人生で師と仰げるような素晴らしい人に出会えるのは、とても幸せなことです。

感動をもって人に出会う。
その出会いの充実した楽しい一時は、思い出しても懐かしくうれしく、何よりも生きる励みとなり自分を成長させてくれます。

妙心僧堂で雪丸令敏老師に相見したあと、貴布祢の料理旅館でご馳走になったうえ京都駅までタクシーで送っていただきました。

親しくお側に居させていただいたのは数時間ですが、
「やっぱり、この老師は素晴らしい、師と仰ぐべし!」と思いました。

おそらく20代の雲水時代から今日までの約60年間、ほとんどが僧堂生活で一貫して修行を続けてこられたのでしょう。
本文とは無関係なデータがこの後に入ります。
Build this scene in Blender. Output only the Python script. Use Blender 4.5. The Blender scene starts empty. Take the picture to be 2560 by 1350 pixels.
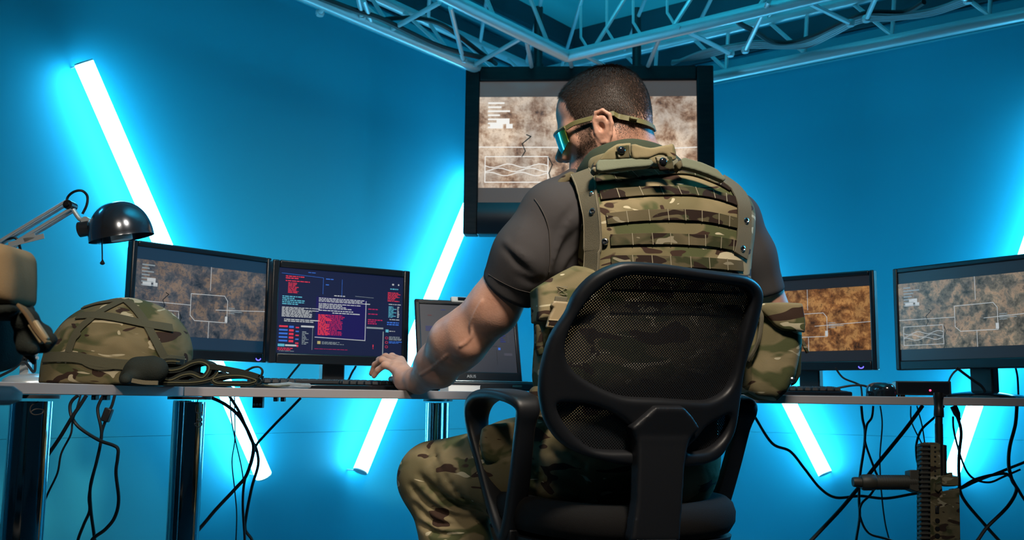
# ------------------------------------------------------------------ implicit surfaces (numpy signed distances, surface nets)
def A(v): return np.array(v, dtype=np.float64)
class SDF:
    def __init__(s): s.p = []
    def cap(s, a, b, r1, r2, k=.02, op='u'): s.p.append(('c', A(a), A(b), r1, r2, k, op)); return s
    def chain(s, pts, rs, k=.012):
        for i in range(len(pts)-1): s.cap(pts[i], pts[i+1], rs[i], rs[i+1], k)
        return s
    def ell(s, c, r, R=None, k=.02, op='u'): s.p.append(('e', A(c), A(r), A(R) if R is not None else np.eye(3), 0, k, op)); return s
    def box(s, c, h, R=None, rad=.01, k=.01, op='u'): s.p.append(('b', A(c), A(h), A(R) if R is not None else np.eye(3), rad, k, op)); return s
    def poly(s, poly, O, R, t, rad, k=.005, bulge=0.0): s.p.append(('p', A(O), A(R), A(poly), (t, rad, bulge), k, 'u')); return s
    def plane(s, c, n, k=.004): s.p.append(('h', A(c), A(n), None, 0, k, 'i')); return s      # keep the side n points away from
    @staticmethod
    def d1(q, P):
        t = q[0]
        if t == 'c':
            a, b, r1, r2 = q[1:5]; ab = b-a; h = np.clip(((P-a)@ab)/max(ab@ab, 1e-9), 0, 1)
            return np.sqrt((((P-a)-h[:, None]*ab)**2).sum(1)) - (r1+(r2-r1)*h)
        if t == 'e':
            c, r, R = q[1:4]; x = (P-c)@R; k0 = np.sqrt(((x/r)**2).sum(1)); k1 = np.sqrt(((x/(r*r))**2).sum(1)); return np.where(k0 < 1e-6, -r.min(), k0*(k0-1)/np.maximum(k1, 1e-9))
        if t == 'b':
            c, h, R, rad = q[1:5]; x = np.abs((P-c)@R)-(h-rad); return np.sqrt((np.maximum(x, 0)**2).sum(1))+np.minimum(x.max(1), 0)-rad
        if t == 'h': return (P-q[1])@q[2]
        if t == 'p':
            O, R, po, (th, rad, bul) = q[1:5]; x = (P-O)@R; u = x[:, :2]; n = len(po)
            d = np.full(len(u), 1e9); sg = np.ones(len(u)); j = n-1
            for i in range(n):
                e = po[j]-po[i]; w = u-po[i]; b = w-e*np.clip((w@e)/max(e@e, 1e-12), 0, 1)[:, None]; d = np.minimum(d, (b**2).sum(1))
                c1 = u[:, 1] >= po[i][1]; c2 = u[:, 1] < po[j][1]; c3 = e[0]*w[:, 1] > e[1]*w[:, 0]
                fl = (c1 & c2 & c3) | (~c1 & ~c2 & ~c3); sg = np.where(fl, -sg, sg); j = i
            d = sg*np.sqrt(d); tt = th + bul*np.clip(-d/.05, 0, 1)**.7
            a = d+rad; b = np.abs(x[:, 2])-tt+rad
            return np.sqrt(np.maximum(a, 0)**2+np.maximum(b, 0)**2)+np.minimum(np.maximum(a, b), 0)-rad
    def ev(s, P, prims=None):
        d = np.full(len(P), 10.0)
        for q in (prims if prims is not None else s.p):
            e = s.d1(q, P); k = q[5]; op = q[6]
            if op == 'u': h = np.clip(.5+.5*(d-e)/k, 0, 1); d = d*(1-h)+e*h-k*h*(1-h)
            elif op == 's': h = np.clip(.5-.5*(d+e)/k, 0, 1); d = d*(1-h)-e*h+k*h*(1-h)
            else: h = np.clip(.5-.5*(d-e)/k, 0, 1); d = d*(1-h)+e*h+k*h*(1-h)
        return d
    def mesh(s, h, disp=None, lo=None, hi=None, B=20):
        if lo is None:
            L = []
            for q in s.p:
                if q[6] != 'u': continue
                if q[0] == 'c': L += [q[1]-q[3], q[1]+q[3], q[2]-q[4], q[2]+q[4]]
                elif q[0] in 'eb': r = np.sqrt((q[2]**2).sum()); L += [q[1]-r, q[1]+r]
                elif q[0] == 'p':
                    for x, y in q[3]:
                        for z in (-1, 1): L.append(q[1]+q[2]@A((x, y, z*(q[4][0]+q[4][2])))); 
            L = np.array(L); lo, hi = L.min(0)-.02, L.max(0)+.02
        lo, hi = A(lo), A(hi); n = np.ceil((hi-lo)/h).astype(int)+2; R = h*B*.9+h*2
        off = np.stack(np.meshgrid(*[np.arange(-1, B+1)]*3, indexing='ij'), -1).reshape(-1, 3)
        V, K, Q = [], [], []; NY, NZ = int(n[1])+4, int(n[2])+4; m = B+2
        bl = [(i, j, k) for i in range(0, n[0], B) for j in range(0, n[1], B) for k in range(0, n[2], B)]
        C = lo+(np.array(bl)+B/2)*h; dc = s.ev(C)
        if any(q[6] == 'i' for q in s.p): dc = np.abs(dc)
        E = [((0, 0, 0), (1, 0, 0)), ((0, 1, 0), (1, 1, 0)), ((0, 0, 1), (1, 0, 1)), ((0, 1, 1), (1, 1, 1)), ((0, 0, 0), (0, 1, 0)), ((1, 0, 0), (1, 1, 0)), ((0, 0, 1), (0, 1, 1)), ((1, 0, 1), (1, 1, 1)), ((0, 0, 0), (0, 0, 1)), ((1, 0, 0), (1, 0, 1)), ((0, 1, 0), (0, 1, 1)), ((1, 1, 0), (1, 1, 1))]
        for b, c, d0 in zip(bl, C, dc):
            if abs(d0) > R*1.35: continue
            pr = [q for q in s.p if q[6] != 'u' or abs(s.d1(q, c[None])[0]) < R*1.35+q[5]+.02 or s.d1(q, c[None])[0] < 0]
            G = off+np.array(b); P = lo+G*h; D = s.ev(P, pr)
            if disp is not None: D = D+disp(P)
            if D.min() > 0 or D.max() < 0: continue
            D = D.reshape(m, m, m); S = D < 0; c0 = m-1
            acc = np.zeros((c0, c0, c0, 3)); cnt = np.zeros((c0, c0, c0))
            for p, q in E:
                a = D[p[0]:p[0]+c0, p[1]:p[1]+c0, p[2]:p[2]+c0]; e = D[q[0]:q[0]+c0, q[1]:q[1]+c0, q[2]:q[2]+c0]
                x = (a < 0) != (e < 0); t = np.where(x, a/np.where(x, a-e, 1), 0)
                pos = np.array(p)+t[..., None]*(np.array(q)-np.array(p)); acc += np.where(x[..., None], pos, 0); cnt += x
            act = cnt > 0; idx = np.argwhere(act); cell = idx-1+np.array(b)
            V.append(lo+(cell+acc[act]/cnt[act][:, None])*h); K.append((cell[:, 0]+2)*NY*NZ+(cell[:, 1]+2)*NZ+cell[:, 2]+2)
            for ax in range(3):
                o1, o2 = [(1, 2), (2, 0), (0, 1)][ax]
                sl = [slice(1, B+1)]*3; sh = list(sl); sh[ax] = slice(2, B+2)
                a, e = S[tuple(sl)], S[tuple(sh)]; g = np.argwhere(a != e)
                if not len(g): continue
                inside = a[tuple(g.T)]; g = g+np.array(b); u = np.zeros(3, int); v = np.zeros(3, int); u[o1] = 1; v[o2] = 1
                q4 = np.stack([g-u-v, g-v, g, g-u], 1); kk = (q4[..., 0]+2)*NY*NZ+(q4[..., 1]+2)*NZ+q4[..., 2]+2
                kk[~inside] = kk[~inside][:, ::-1]; Q.append(kk)
        V = np.concatenate(V); K = np.concatenate(K); Q = np.concatenate(Q)
        uk, ui = np.unique(K, return_index=True); V = V[ui]; Fq = np.searchsorted(uk, Q)
        ok = (uk[np.clip(Fq, 0, len(uk)-1)] == Q).all(1)
        return V, Fq[ok]
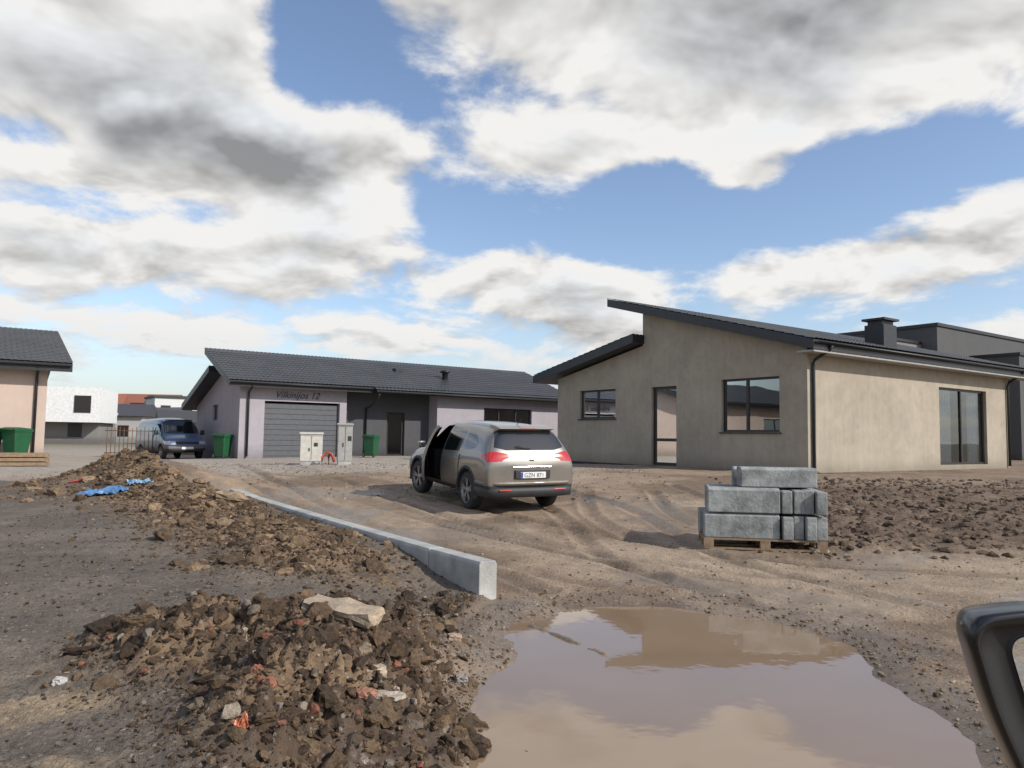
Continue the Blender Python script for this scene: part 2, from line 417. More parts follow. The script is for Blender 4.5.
wet=np.clip(wet+.85*pw+.45*np.clip(g['tread'],0,1)*(1-L),0,1)
col=col*(1-.34*wet[:,None])
far=S(45,90,np.hypot(X,Y));col=lerp(col,(.17,.15,.10),far)
me=bpy.data.meshes.new('ground');nv=len(X);co=np.stack([X,Y,Z],1)
ny,nx=shape;idx=np.arange(nv).reshape(shape)
q=np.stack([idx[:-1,:-1],idx[:-1,1:],idx[1:,1:],idx[1:,:-1]],-1).reshape(-1,4)
me.vertices.add(nv);me.vertices.foreach_set('co',co.ravel())
me.loops.add(q.size);me.loops.foreach_set('vertex_index',q.ravel().astype(np.int32))
me.polygons.add(len(q));me.polygons.foreach_set('loop_start',np.arange(0,q.size,4,dtype=np.int32));me.polygons.foreach_set('loop_total',np.full(len(q),4,np.int32))
me.polygons.foreach_set('use_smooth',np.ones(len(q),bool));me.update();me.validate()
ca=me.color_attributes.new('Col','FLOAT_COLOR','POINT');ca.data.foreach_set('color',np.concatenate([col,wet[:,None]],1).astype(np.float32).ravel())
gm,nt,b=newmat('soil')
at=N(nt,'ShaderNodeAttribute',attribute_name='Col');tc=N(nt,'ShaderNodeNewGeometry').outputs['Position']
n1=noise(nt,tc,3.5,8,.68);n2=noise(nt,tc,28,5,.7);n3=noise(nt,tc,110,2,.6)
vo=N(nt,'ShaderNodeTexVoronoi');vo.inputs['Scale'].default_value=38;nt.links.new(tc,vo.inputs['Vector'])
vs=N(nt,'ShaderNodeSeparateXYZ');nt.links.new(vo.outputs['Color'],vs.inputs[0])
s=mathn(nt,'ADD',mathn(nt,'MULTIPLY',n1,1.1),mathn(nt,'MULTIPLY',n2,.9));s=mathn(nt,'ADD',s,mathn(nt,'MULTIPLY',n3,.35))
f=mapr(nt,s,.75,1.6,.55,1.45)
peb=mathn(nt,'MULTIPLY',mapr(nt,vs.outputs[0],.88,.92,0,1),mapr(nt,vo.outputs['Distance'],.35,.5,1,0))
wetS=at.outputs['Alpha']
sc=nt.nodes.new('ShaderNodeVectorMath');sc.operation='SCALE';nt.links.new(at.outputs['Color'],sc.inputs[0]);nt.links.new(f,sc.inputs['Scale'])
c=mixc(nt,mathn(nt,'MULTIPLY',peb,.4),sc.outputs[0],(.36,.32,.27))
nt.links.new(c,b.inputs['Base Color'])
nt.links.new(mapr(nt,mathn(nt,'ADD',wetS,mathn(nt,'MULTIPLY',n2,.3)),.2,1.15,.95,.20),b.inputs['Roughness']);b.inputs['Specular IOR Level'].default_value=.35
bp=N(nt,'ShaderNodeBump');bp.inputs['Distance'].default_value=.03
nt.links.new(mapr(nt,wetS,0,1,.7,.16),bp.inputs['Strength'])
h=mathn(nt,'ADD',mathn(nt,'MULTIPLY',n2,.9),mathn(nt,'MULTIPLY',n3,.35));h=mathn(nt,'ADD',h,mathn(nt,'MULTIPLY',peb,.35));h=mathn(nt,'ADD',h,mathn(nt,'MULTIPLY',n1,2.0))
nt.links.new(h,bp.inputs['Height']);nt.links.new(bp.outputs[0],b.inputs['Normal'])
me.materials.append(gm);link(bpy.data.objects.new('ground',me))

# water
wm,nt,b=newmat('muddy_water')
tc=N(nt,'ShaderNodeNewGeometry').outputs['Position']
nt.links.new(mixc(nt,noise(nt,tc,1.1,3),(.22,.150,.094),(.28,.198,.130)),b.inputs['Base Color'])
b.inputs['Roughness'].default_value=.025;b.inputs['IOR'].default_value=1.45;b.inputs['Specular IOR Level'].default_value=.6
bp=N(nt,'ShaderNodeBump');bp.inputs['Strength'].default_value=.04;bp.inputs['Distance'].default_value=.02
nt.links.new(noise(nt,tc,5,2),bp.inputs['Height']);nt.links.new(bp.outputs[0],b.inputs['Normal'])
mk('puddle_water',[(-1.0,1.8,0),(3.1,1.8,0),(3.1,8.0,0),(-1.0,8.0,0)],[(0,1,2,3)],wm)

# ---------------------------------------------------------------- stones, clods
def icos(k):
    b_=bmesh.new();bmesh.ops.create_icosphere(b_,subdivisions=k,radius=1);b_.verts.ensure_lookup_table()
    r=(np.array([v.co[:] for v in b_.verts]),np.array([[v.index for v in f.verts] for f in b_.faces]));b_.free();return r
IV,IF=icos(1);IV2,IF2=icos(2);IV3,IF3=icos(3)
def scatter(name,px,py,size,cols,hi=0,flat=.7,sink=.25,rough=.32):
    n=len(px);A,F=((IV,IF),(IV2,IF2),(IV3,IF3))[hi]
    z=ground(px,py)[0]
    if hi:
        V=np.repeat(A[None],n,0)*1.35
        for k in range(9):
            nn=rng.normal(size=(n,3));nn/=np.linalg.norm(nn,axis=1)[:,None];dd=rng.uniform(.55,1.0,n)
            dot=np.einsum('nvj,nj->nv',V,nn);ex=np.maximum(dot-dd[:,None],0)
            V=V-ex[:,:,None]*nn[:,None,:]
        ph=rng.uniform(0,6.28,(n,3,1));dr=rng.normal(size=(n,3,3))*4
        disp=sum(np.sin(np.einsum('nj,vj->nv',dr[:,k],A)+ph[:,k]) for k in range(3))/3
        V=V*(1+.14*disp[:,:,None]+rough*.35*(rng.random((n,len(A),1))*2-1))
    else: V=np.repeat(A[None],n,0)*(1+rough*(rng.random((n,len(A),1))*2-1))
    sc=size[:,None,None]*np.stack([rng.uniform(.7,1.5,n),rng.uniform(.6,1.1,n),rng.uniform(.45,.9,n)*flat/.7],1)[:,None,:]
    V=V*sc
    a=rng.uniform(0,2*math.pi,n);t=rng.uniform(-.6,.6,n)
    c,s_=np.cos(t)[:,None],np.sin(t)[:,None];y_=V[:,:,1]*c-V[:,:,2]*s_;z_=V[:,:,1]*s_+V[:,:,2]*c
    c,s_=np.cos(a)[:,None],np.sin(a)[:,None];x_=V[:,:,0]*c-y_*s_;y2=V[:,:,0]*s_+y_*c
    P=np.stack([x_+px[:,None],y2+py[:,None],z_+(z+size*(.5-sink)*.8)[:,None]],2).reshape(-1,3)
    FF=(F[None]+(np.arange(n)*len(A))[:,None,None]).reshape(-1,3)
    me=bpy.data.meshes.new(name);me.from_pydata(P.tolist(),[],FF.tolist());me.update()
    cc=np.array(cols)[rng.integers(0,len(cols),n)]*rng.uniform(.7,1.25,(n,1))
    C=np.repeat(np.concatenate([cc,np.ones((n,1))],1)[:,None],len(A),1).reshape(-1,4)
    ca=me.color_attributes.new('Col','FLOAT_COLOR','POINT');ca.data.foreach_set('color',C.astype(np.float32).ravel())
    me.materials.append(M_stone);return link(bpy.data.objects.new(name,me))
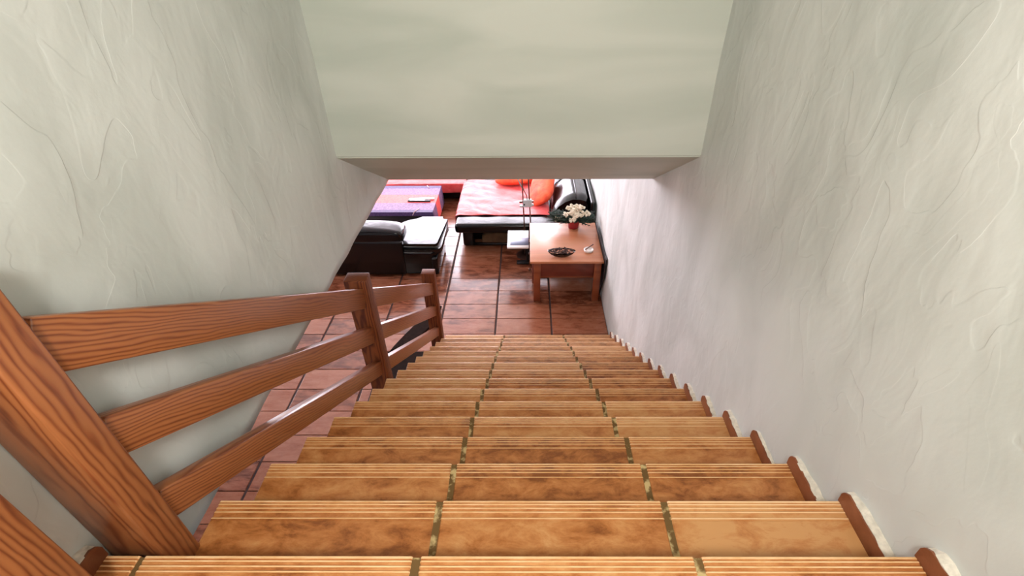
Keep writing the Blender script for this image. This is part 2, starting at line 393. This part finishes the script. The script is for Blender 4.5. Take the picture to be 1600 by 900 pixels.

その刻苦の修行もさることながら、命直(いのちじか)づけの修行が徹底されていると感じました。

中学を出てすぐに大工修行に入り、縁あって二十歳の頃に出家し修行を続けられたようですから、知的に字面で学ぶより、身心一如の境地で命直づけの学びに徹底できたのだろうと思います。字面で多くのことを知って語れる人は多いでしょうが、語らずとも体得し実践している人は少ないものです。

タクシーの運転手さんよりも京都の道に詳しかったり、女将さんや仲居さん他多くの縁のある人のことを家族のように覚えていて「誰それはどうしてる?」と、気さくに親しく声をかけながらチップをはずまれる御本人は、雲水でも外出には着ないようなパッチワークの作務衣なのですから、自らは清貧にして利他行を楽しんでおられるのだと感心しました。

学は自得を貴ぶ。人いたづらに目を以て有字(うじ)の書を読む、故に字に局し、通透(つうとう)することを得ず。まさに心を以て無字(むじ)の書を読むべし、すなわち洞(とう)して自得するところ有らん。
                   ー南洲手抄言志録


天地自然の営みや人々の生活の現場は、
万巻の有字の書にまさる活きた汲めども尽きない無字の学びの書です。

その無字の書を読む秘訣は、
「直心是道場」と禅語にあるように、
素直で柔軟な物や人と一つに溶けあう心です。

坐禅は、数息観三昧あるいは無字三昧になって、心を純化・浄化して安楽の境地に至り、直心を養う行です。